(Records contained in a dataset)
────

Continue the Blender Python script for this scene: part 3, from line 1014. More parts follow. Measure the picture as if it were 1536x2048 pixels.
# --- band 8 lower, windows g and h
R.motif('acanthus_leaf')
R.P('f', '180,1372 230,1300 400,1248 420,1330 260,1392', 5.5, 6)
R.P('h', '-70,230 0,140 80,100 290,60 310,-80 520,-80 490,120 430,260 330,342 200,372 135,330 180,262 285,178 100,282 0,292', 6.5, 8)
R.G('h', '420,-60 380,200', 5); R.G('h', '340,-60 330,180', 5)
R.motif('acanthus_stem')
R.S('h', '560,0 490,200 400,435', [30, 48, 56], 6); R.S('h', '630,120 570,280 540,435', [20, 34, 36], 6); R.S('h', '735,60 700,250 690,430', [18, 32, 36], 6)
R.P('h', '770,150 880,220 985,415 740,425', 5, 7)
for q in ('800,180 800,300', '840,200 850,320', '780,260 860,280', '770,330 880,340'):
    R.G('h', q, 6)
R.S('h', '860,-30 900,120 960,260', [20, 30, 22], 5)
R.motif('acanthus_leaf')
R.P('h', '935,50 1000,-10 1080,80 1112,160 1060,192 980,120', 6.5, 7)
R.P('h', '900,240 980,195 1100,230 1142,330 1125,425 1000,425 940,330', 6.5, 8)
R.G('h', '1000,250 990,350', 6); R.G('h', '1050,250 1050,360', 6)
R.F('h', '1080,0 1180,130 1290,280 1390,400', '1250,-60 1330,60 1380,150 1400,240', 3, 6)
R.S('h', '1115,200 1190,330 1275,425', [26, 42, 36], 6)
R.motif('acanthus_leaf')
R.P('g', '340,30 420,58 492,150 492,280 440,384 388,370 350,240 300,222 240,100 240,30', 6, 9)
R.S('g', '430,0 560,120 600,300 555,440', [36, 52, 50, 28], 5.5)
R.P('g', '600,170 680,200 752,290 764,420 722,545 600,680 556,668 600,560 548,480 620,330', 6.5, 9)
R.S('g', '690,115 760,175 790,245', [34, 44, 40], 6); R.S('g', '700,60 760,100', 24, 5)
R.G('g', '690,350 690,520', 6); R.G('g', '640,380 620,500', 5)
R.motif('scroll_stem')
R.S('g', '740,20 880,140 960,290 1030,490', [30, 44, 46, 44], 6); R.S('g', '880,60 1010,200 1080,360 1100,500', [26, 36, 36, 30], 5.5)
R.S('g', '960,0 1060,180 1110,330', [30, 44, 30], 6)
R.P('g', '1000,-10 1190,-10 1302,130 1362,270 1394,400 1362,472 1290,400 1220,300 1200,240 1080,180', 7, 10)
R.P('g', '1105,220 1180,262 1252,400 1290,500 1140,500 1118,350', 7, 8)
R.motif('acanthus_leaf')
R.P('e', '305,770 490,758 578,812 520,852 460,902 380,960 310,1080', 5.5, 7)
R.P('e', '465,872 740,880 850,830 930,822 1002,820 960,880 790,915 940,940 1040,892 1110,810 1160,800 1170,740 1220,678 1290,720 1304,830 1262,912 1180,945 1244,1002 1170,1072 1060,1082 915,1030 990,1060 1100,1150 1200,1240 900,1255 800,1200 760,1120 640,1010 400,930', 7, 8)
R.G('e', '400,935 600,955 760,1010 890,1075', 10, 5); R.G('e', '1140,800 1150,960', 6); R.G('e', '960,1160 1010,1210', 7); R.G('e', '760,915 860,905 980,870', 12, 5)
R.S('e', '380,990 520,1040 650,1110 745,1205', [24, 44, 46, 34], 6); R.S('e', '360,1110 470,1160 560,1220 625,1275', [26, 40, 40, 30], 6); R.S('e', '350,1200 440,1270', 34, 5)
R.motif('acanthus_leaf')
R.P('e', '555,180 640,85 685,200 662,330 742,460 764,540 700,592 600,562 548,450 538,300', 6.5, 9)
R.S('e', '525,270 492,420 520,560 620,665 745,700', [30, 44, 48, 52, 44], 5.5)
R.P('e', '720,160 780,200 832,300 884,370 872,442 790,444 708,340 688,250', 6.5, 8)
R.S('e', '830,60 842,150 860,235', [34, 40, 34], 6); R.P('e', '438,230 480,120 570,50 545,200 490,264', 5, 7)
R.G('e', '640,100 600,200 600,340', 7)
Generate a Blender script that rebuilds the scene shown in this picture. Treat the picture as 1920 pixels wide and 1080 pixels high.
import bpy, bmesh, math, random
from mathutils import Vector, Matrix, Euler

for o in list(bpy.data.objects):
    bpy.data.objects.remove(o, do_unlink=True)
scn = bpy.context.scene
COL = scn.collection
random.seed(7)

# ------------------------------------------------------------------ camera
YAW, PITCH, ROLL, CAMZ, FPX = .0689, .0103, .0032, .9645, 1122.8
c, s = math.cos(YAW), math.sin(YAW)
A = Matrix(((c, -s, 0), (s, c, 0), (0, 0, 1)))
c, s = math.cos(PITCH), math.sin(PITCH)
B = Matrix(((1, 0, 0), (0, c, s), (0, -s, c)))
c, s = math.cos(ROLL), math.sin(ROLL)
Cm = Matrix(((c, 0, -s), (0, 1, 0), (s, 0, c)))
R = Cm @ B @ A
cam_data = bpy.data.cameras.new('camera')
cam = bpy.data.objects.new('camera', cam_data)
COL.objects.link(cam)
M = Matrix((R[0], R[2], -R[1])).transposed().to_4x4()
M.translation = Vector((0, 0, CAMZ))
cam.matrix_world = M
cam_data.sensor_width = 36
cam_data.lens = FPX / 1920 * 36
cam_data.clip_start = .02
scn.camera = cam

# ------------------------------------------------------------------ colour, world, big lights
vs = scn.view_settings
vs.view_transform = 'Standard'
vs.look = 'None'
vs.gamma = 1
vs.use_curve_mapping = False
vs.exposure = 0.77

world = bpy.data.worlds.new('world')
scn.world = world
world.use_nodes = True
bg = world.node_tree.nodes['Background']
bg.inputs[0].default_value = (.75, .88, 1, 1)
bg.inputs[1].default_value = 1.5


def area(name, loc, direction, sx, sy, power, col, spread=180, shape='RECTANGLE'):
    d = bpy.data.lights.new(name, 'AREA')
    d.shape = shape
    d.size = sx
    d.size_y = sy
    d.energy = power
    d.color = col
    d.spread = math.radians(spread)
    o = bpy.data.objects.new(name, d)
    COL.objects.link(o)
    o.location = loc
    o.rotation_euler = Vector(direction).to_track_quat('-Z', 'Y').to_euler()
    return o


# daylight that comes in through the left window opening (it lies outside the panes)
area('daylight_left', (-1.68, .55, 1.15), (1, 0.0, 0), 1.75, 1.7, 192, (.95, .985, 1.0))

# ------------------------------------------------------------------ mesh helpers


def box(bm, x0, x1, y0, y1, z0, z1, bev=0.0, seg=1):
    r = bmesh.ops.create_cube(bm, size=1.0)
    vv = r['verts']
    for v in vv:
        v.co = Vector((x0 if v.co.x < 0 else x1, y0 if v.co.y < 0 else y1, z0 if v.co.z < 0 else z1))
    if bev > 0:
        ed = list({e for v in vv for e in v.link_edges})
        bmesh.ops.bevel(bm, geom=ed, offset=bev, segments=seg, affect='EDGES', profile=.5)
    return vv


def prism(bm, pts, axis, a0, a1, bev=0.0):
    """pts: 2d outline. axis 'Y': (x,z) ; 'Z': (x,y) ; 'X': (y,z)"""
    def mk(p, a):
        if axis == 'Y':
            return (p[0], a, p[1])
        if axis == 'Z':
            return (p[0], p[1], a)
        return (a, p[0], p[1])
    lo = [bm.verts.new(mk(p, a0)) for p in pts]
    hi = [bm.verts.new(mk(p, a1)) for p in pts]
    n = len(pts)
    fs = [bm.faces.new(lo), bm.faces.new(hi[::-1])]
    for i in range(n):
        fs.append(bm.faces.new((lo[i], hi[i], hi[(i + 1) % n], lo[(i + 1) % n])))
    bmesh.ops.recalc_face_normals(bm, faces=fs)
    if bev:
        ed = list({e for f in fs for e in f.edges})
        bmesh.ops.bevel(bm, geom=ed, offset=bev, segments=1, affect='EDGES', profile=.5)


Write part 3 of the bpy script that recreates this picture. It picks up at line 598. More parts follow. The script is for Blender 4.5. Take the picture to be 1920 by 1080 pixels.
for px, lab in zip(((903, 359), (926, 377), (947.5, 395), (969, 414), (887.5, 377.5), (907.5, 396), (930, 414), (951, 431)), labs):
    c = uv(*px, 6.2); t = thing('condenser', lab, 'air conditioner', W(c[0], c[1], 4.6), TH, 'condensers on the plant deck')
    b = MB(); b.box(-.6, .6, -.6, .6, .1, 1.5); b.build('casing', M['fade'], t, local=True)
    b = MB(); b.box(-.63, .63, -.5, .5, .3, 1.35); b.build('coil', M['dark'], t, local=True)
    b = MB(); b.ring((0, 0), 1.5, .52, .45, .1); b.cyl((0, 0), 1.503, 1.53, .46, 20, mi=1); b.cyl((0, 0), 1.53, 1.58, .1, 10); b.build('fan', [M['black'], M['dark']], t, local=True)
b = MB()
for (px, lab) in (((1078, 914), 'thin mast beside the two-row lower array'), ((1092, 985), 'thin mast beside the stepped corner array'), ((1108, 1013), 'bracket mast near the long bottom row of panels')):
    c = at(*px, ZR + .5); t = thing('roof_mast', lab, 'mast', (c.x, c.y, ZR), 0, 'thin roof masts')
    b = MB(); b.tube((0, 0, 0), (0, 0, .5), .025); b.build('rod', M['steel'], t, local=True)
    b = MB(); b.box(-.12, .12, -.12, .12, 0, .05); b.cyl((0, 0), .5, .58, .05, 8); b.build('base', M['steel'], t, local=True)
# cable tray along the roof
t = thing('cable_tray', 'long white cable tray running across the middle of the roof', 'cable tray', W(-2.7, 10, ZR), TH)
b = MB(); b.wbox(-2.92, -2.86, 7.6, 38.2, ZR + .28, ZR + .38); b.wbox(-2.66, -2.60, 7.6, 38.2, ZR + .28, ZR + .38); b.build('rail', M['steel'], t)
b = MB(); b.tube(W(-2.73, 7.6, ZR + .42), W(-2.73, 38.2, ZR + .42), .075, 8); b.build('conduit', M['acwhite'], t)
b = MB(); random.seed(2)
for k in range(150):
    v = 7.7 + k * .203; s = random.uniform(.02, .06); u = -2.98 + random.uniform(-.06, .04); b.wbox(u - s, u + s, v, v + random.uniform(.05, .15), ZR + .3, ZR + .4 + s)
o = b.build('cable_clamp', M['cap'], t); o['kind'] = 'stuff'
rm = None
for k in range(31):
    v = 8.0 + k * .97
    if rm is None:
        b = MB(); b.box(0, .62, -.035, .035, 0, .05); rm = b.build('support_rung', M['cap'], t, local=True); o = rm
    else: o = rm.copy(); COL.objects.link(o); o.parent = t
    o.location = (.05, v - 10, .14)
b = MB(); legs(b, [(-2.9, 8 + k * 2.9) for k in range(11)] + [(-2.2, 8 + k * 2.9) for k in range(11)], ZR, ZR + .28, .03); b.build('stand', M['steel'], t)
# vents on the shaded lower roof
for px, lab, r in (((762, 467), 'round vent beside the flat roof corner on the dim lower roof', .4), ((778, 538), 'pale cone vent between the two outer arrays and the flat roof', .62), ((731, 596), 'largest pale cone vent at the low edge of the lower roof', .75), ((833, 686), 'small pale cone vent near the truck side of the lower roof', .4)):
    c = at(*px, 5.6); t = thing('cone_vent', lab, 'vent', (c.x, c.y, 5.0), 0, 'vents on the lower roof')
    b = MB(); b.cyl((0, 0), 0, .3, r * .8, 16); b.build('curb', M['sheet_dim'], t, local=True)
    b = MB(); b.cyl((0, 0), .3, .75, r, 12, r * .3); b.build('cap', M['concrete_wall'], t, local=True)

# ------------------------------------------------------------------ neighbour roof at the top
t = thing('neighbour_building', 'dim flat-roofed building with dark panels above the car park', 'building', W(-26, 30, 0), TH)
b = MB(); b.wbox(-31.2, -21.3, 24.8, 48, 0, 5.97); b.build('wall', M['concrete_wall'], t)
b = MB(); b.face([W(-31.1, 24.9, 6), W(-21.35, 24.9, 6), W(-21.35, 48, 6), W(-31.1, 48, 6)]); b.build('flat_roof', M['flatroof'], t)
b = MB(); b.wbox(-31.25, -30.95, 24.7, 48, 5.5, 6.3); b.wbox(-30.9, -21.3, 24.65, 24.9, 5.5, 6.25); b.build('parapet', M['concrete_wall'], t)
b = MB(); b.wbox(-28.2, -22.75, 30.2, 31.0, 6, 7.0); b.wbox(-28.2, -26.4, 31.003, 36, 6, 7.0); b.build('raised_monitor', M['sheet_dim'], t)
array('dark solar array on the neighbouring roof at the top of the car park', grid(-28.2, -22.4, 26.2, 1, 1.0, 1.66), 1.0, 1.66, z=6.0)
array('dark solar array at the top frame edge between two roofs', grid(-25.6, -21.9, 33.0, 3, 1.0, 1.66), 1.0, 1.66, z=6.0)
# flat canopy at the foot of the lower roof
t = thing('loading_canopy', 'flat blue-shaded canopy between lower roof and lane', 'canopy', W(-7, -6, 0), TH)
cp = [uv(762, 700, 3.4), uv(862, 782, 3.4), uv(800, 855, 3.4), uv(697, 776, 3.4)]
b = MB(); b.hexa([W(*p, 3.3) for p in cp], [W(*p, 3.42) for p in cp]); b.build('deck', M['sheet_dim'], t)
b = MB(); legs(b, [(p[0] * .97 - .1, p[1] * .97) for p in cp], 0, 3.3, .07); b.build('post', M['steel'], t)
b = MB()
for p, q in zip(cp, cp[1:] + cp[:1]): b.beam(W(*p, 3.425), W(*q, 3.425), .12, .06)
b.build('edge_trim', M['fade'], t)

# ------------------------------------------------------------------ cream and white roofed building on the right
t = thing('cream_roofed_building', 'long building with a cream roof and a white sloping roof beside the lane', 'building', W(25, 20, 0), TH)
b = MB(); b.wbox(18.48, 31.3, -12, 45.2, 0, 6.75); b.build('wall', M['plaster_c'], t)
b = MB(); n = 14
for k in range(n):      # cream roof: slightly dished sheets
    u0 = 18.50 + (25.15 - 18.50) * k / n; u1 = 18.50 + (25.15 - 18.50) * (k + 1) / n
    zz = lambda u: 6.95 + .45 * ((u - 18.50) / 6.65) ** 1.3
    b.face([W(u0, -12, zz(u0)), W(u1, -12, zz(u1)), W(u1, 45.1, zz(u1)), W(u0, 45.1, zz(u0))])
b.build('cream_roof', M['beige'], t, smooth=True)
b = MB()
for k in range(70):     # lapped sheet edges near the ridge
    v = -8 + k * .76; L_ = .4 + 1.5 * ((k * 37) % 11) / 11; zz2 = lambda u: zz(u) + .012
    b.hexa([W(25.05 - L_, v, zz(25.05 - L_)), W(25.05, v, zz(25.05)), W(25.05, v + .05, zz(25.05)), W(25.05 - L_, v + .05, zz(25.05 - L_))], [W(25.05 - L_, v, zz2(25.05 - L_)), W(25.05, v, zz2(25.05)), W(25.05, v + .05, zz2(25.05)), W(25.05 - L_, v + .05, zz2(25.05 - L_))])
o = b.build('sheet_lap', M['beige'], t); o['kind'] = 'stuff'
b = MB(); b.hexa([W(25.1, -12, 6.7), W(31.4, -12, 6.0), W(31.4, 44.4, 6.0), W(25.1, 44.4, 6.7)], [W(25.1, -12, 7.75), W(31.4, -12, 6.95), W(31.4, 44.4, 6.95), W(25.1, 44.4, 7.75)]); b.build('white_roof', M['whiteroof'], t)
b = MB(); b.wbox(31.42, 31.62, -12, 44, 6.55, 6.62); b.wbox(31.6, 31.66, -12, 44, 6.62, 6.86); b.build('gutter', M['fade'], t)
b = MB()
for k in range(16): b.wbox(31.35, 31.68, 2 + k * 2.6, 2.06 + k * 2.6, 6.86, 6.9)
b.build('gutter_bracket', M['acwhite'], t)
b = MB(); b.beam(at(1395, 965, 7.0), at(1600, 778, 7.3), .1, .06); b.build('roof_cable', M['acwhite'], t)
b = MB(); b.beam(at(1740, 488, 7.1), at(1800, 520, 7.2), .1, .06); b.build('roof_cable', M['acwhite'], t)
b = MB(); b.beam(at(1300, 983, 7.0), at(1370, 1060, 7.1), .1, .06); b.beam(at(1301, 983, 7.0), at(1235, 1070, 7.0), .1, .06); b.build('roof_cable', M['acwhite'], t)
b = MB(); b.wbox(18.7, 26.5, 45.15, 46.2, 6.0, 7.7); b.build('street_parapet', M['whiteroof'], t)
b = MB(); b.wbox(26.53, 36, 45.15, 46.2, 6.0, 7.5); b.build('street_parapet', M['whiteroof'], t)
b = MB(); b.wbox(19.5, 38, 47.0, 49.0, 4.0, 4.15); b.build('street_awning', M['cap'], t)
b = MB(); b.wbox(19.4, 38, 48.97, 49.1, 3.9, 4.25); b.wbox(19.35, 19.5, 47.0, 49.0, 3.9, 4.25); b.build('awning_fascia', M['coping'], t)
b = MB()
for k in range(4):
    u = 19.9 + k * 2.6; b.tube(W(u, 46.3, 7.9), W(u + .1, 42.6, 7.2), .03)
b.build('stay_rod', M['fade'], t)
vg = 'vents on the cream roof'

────

PROBLEM TO WORK ON =
Identify each line of the material where the word "script" shows up, and copy it.

RESULT FOR THIS TASK =
Continue the Blender Python script for this scene: part 3, from line 1014. More parts follow. Measure the picture as if it were 1536x2048 pixels.
Generate a Blender script that rebuilds the scene shown in this picture. Treat the picture as 1920 pixels wide and 1080 pixels high.
Write part 3 of the bpy script that recreates this picture. It picks up at line 598. More parts follow. The script is for Blender 4.5. Take the picture to be 1920 by 1080 pixels.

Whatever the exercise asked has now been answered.